TASK TO CARRY OUT: Repeat the records below exactly, from the first line through the line containing "COL = SC.collection", and leave out any pictures.
>> Begin DATA TO PROCESS
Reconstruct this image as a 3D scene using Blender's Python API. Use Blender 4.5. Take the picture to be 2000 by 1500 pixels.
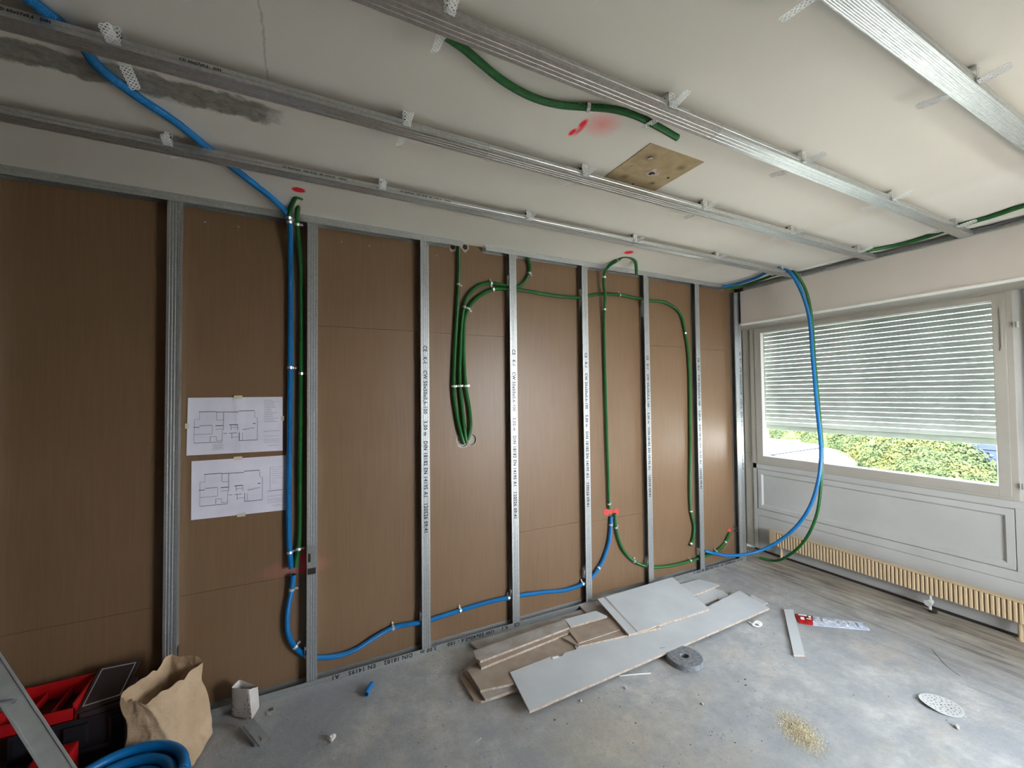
import bpy, bmesh, math, random
import numpy as np
from mathutils import Vector, Matrix, noise
random.seed(7)
for o in list(bpy.data.objects): bpy.data.objects.remove(o)
SC = bpy.context.scene
COL = SC.collection

# ------------------------------------------------------------------ camera
FPX = 811.498
YAW, PIT, ROL = [math.radians(a) for a in (26.71634598, 1.46780969, -0.57756051)]
CAM = np.array([1.05707, -2.45743, 1.52655])
_F = np.array([math.sin(YAW)*math.cos(PIT), math.cos(YAW)*math.cos(PIT), math.sin(PIT)])
_r = np.array([math.cos(YAW), -math.sin(YAW), 0.0]); _u = np.cross(_r, _F)
_R = _r*math.cos(ROL)+_u*math.sin(ROL); _U = -_r*math.sin(ROL)+_u*math.cos(ROL)
def at(px, py, ax, v):
    """point on the plane axis=v seen at photo pixel px,py"""
    d = _R*(px-1000)/FPX-_U*(py-750)/FPX+_F
    return CAM+(v-CAM[ax])/d[ax]*d
def V(p): return Vector((float(p[0]), float(p[1]), float(p[2])))
cam_data = bpy.data.cameras.new('camera'); cam_data.sensor_width = 36; cam_data.lens = FPX/2000*36
cam_data.clip_start = 0.02; cam_data.clip_end = 600
cam = bpy.data.objects.new('camera', cam_data); COL.objects.link(cam)
M = Matrix(((_R[0], _U[0], -_F[0], CAM[0]), (_R[1], _U[1], -_F[1], CAM[1]), (_R[2], _U[2], -_F[2], CAM[2]), (0, 0, 0, 1)))
cam.matrix_world = M; SC.camera = cam

# ------------------------------------------------------------------ light
DX0, DX1 = 3.0, 4.4
YF = -2.95      # wall behind the photographer
W = bpy.data.worlds.new('sky'); SC.world = W; W.use_nodes = True
wn = W.node_tree; wn.nodes.clear()
wo = wn.nodes.new('ShaderNodeOutputWorld'); wb = wn.nodes.new('ShaderNodeBackground')
tc = wn.nodes.new('ShaderNodeTexCoord'); sx = wn.nodes.new('ShaderNodeSeparateXYZ'); cr = wn.nodes.new('ShaderNodeValToRGB')
cr.color_ramp.elements[0].position = 0.0; cr.color_ramp.elements[0].color = (0.94, 0.97, 1.0, 1)
cr.color_ramp.elements[1].position = 0.7; cr.color_ramp.elements[1].color = (0.76, 0.88, 1.0, 1)
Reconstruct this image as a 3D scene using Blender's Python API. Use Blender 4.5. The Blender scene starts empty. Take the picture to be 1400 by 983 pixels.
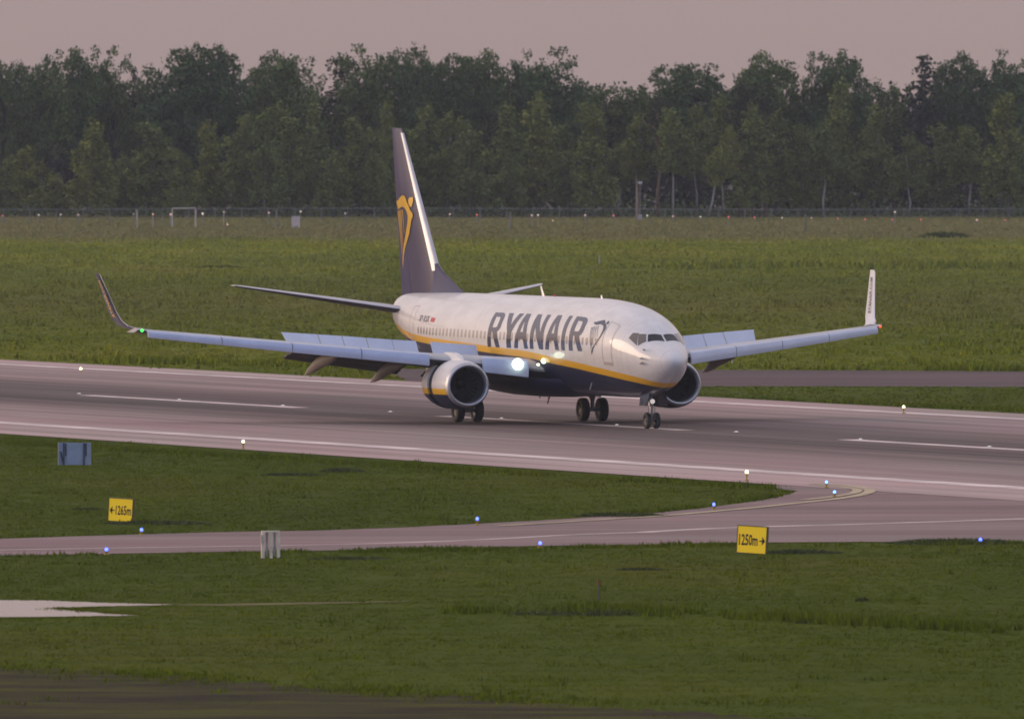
>> End DATA TO PROCESS
SOLUTION TO THE EXERCISE:
Reconstruct this image as a 3D scene using Blender's Python API. Use Blender 4.5. Take the picture to be 2000 by 1500 pixels.
import bpy, bmesh, math, random
import numpy as np
from mathutils import Vector, Matrix, noise
random.seed(7)
for o in list(bpy.data.objects): bpy.data.objects.remove(o)
SC = bpy.context.scene
COL = SC.collection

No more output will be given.